Sunday, April 19, 2009

Letter to the Editor, Published in Rapid City Journal 4-19-09

Thank you for your comments referring to my letter Mr. Johnson. However, what makes you think that I’m defending Democrats? Here is a fact, based on my experience: Visiting numerous Tea Party websites and perusing their lists of slogans, signs, and talking points (when they included those things) did not turn up anti-Bush, anti-Paulson, anti-TARP, or anti-stealing money from our grandchildren to pay for the war in Iraq references. Is it possible that Nancy Pelosi, President Obama, and Timothy Geithner are only part-time Democrats? There were lots of examples on those websites that did not specifically name one party or one administration responsible for maximizing levels of taxation and spending. They almost made me want to join in.

As you pointed out, we agree that people should protest. Are you are unable or unwilling to see how people with an agenda that is slanted against one party also used this event to further that agenda? Perhaps you’ll be on the front lines of some unbiased Labor Day celebration in the future just to spite me.

As for my letter being presented as something other than my opinion, how did it differ in that respect from your letter?

Tuesday, April 14, 2009

Tea Party protest in Rapid City

Tuesday, April 14, 2009; Jerry Steinley’s article Spending brings out the tea protest was published in the Rapid City Journal:
http//www.rapidcityjournal.com/articles/2009/04/14/news/opinions/jerry_steinley/doc49de39520221d774387146.txt .

Since then numerous online comments have been posted on the Rapid City Journal’s website and several rebuttal letters have also been published in the print version of the Rapid City Journal. I wrote the following article before reading the online posts and I can see that a number of the people writing in support of the Tea Party should not be included in my one party slant perception of participants. In defense of what I wrote below, my opinion came from the print newspaper rebuttals and from visiting a website that listed the issues of the protest. That list was decidedly one sided and party biased. For better or worse, my letter to the editor appears below:

The accusations and pronouncements of the Tea Party group would be much more believable if their charges of malfeasance included members of more than one political party and more than one presidential administration. Mr. Steinley’s recent editorial very clearly identified the upcoming demonstration for what it is, divisive party exploitation of public anger rather than rational nonpartisan voter indignation.

Mr. Steinley’s editorial also implied that not all of our conservative neighbors accept the one sided accusations. The organizers are apparently not interested in using this opportunity to gather more broad based support for their protest. Broad based, multi-political party, support that could actually and positively affect the future of our nation and help to reduce partisan obstructionism and divisiveness.

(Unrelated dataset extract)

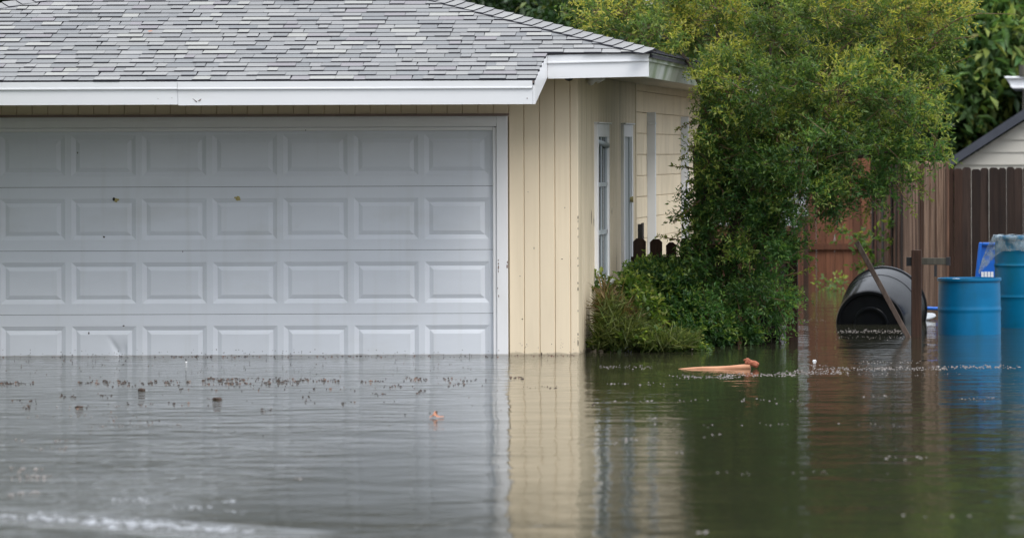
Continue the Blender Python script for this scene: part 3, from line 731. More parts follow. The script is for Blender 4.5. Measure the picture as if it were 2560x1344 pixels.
for i in gi:
    a_ = Vector(P[i]) - Vector(D[i]) * .16; b_ = Vector(P[i]) + Vector(D[i]) * .20 + Vector((0, 0, -.02)); mb.tube([a_, (a_ + b_) / 2 + Vector((0, 0, .01)), b_], [.0045, .003, .0012], 4, cap=False)
tag(tp(mb.build('fine_twigs', M['barkred']), tree), kind='stuff')
# stray shoots leaving the outline
def shoot(pts, n=26, ll=.04, colr=(.16, .2, .03)):
    pts = [np.array(W(*p)) for p in pts]; mb.tube([tuple(p) for p in pts], np.linspace(.007, .002, len(pts)), 5, cap=False)
    g = RNG; s = g.random(n) ** .8 * (len(pts) - 1); i = np.minimum(s.astype(int), len(pts) - 2); fr = (s - i)[:, None]
    PA = np.array(pts); C = PA[i] * (1 - fr) + PA[i + 1] * fr; d = unit(PA[i + 1] - PA[i]); ld = unit(d * .6 + g.normal(size=(n, 3)) * .7)
    return (C, ld, unit(g.normal(size=(n, 3)) + [0, 0, 1]), ll * g.uniform(.7, 1.3, n), ll * .36 * g.uniform(.8, 1.2, n), np.array(colr) * g.uniform(.5, 1.3, (n, 1)))
mb = MB(); sh = []
for pts in ([(2330, 90, 38.6), (2400, 45, 38.5), (2450, 34, 38.5), (2540, 36, 38.5)], [(2330, 110, 38.6), (2400, 95, 38.5), (2450, 90, 38.5)], [(2280, 215, 38.4), (2330, 222, 38.3), (2375, 200, 38.3)],
            [(2250, 190, 38.4), (2310, 235, 38.3), (2345, 270, 38.3)], [(2380, 160, 38.6), (2430, 140, 38.5)], [(1760, 340, 37.9), (1700, 400, 37.7)], [(1750, 500, 38), (1680, 560, 37.8)], [(1740, 300, 38), (1690, 325, 37.8)],
            [(1730, 420, 38), (1678, 415, 37.8)], [(1960, 690, 37.9), (2000, 680, 37.8), (2032, 672, 37.7)], [(1950, 720, 37.9), (1970, 780, 37.8)], [(2170, 500, 38.2), (2160, 560, 38.1)],
            [(2280, 440, 38.4), (2330, 500, 38.3)], [(1650, 60, 38.2), (1620, 110, 38.1)], [(1500, 40, 38.6), (1440, 62, 38.5)], [(2300, 300, 38.5), (2350, 360, 38.4), (2366, 400, 38.4)], [(2240, 460, 38.3), (2290, 540, 38.2)],
            [(2100, 540, 38), (2070, 580, 37.9)], [(1700, 600, 38.1), (1640, 590, 37.9)], [(1740, 560, 38), (1690, 590, 37.9)]):
    sh.append(shoot(pts, 34))
tag(tp(leaf_object('shoots', *cat(*sh), M['leaf']), tree), kind='stuff')
tag(tp(mb.build('twigs', M['barkred']), tree), kind='stuff')
# stems and limbs
def limb(pts, r0, r1, name='limb', mat='bark', root=tree):
    m = MB(); q = [W(*p) for p in pts]
    # add a little waviness
    qq = []
    for i in range(len(q) - 1):
        for t in (0, .33, .66):
            p = q[i].lerp(q[i+1], t); qq.append(p + Vector((rnd.uniform(-1, 1), rnd.uniform(-1, 1), 0)) * .012)
    qq.append(q[-1]); n = len(qq)
    m.tube(qq, [r0 + (r1 - r0) * i / (n - 1) for i in range(n)], 9); return tp(auto_smooth(m.build(name, M[mat]), 60), root)
limb([(1790, 905, 38.35), (1778, 760, 38.35), (1762, 640, 38.4), (1752, 500, 38.4)], .075, .045, 'trunk')
limb([(1752, 500, 38.4), (1740, 380, 38.3), (1770, 250, 38.4), (1800, 120, 38.6), (1790, 0, 38.8)], .045, .015)
limb([(1800, 905, 38.3), (1835, 760, 38.3), (1900, 600, 38.4), (1990, 430, 38.5), (2100, 250, 38.5), (2230, 112, 38.5)], .065, .012)
limb([(1780, 700, 38.3), (1860, 520, 38.3), (1900, 330, 38.5), (1930, 120, 38.6), (1950, -60, 38.8)], .045, .012)
limb([(1990, 430, 38.5), (2100, 400, 38.3), (2220, 380, 38.3)], .028, .008)
limb([(2100, 250, 38.5), (2120, 110, 38.6), (2200, -20, 38.7)], .026, .008)
limb([(1770, 250, 38.4), (1690, 110, 38.4), (1590, 50, 38.5)], .022, .006)
limb([(1778, 760, 38.35), (1730, 650, 38.3), (1705, 560, 38.2)], .024, .008)
limb([(1740, 900, 38.3), (1745, 790, 38.3), (1735, 650, 38.35), (1760, 480, 38.3)], .035, .015)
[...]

We should be outraged by what has happened, demand accountability, demand transparency, and get personally involved. Many of the Tea Party group members think they are doing just that, but they should drop the one political party slant on some of the issues they have raised. They could draw many more participants to their rally.

Americans can be very skeptical at times. Unfortunately, when it comes to politics, some of us seem to have forgotten where we left our skepticism laying.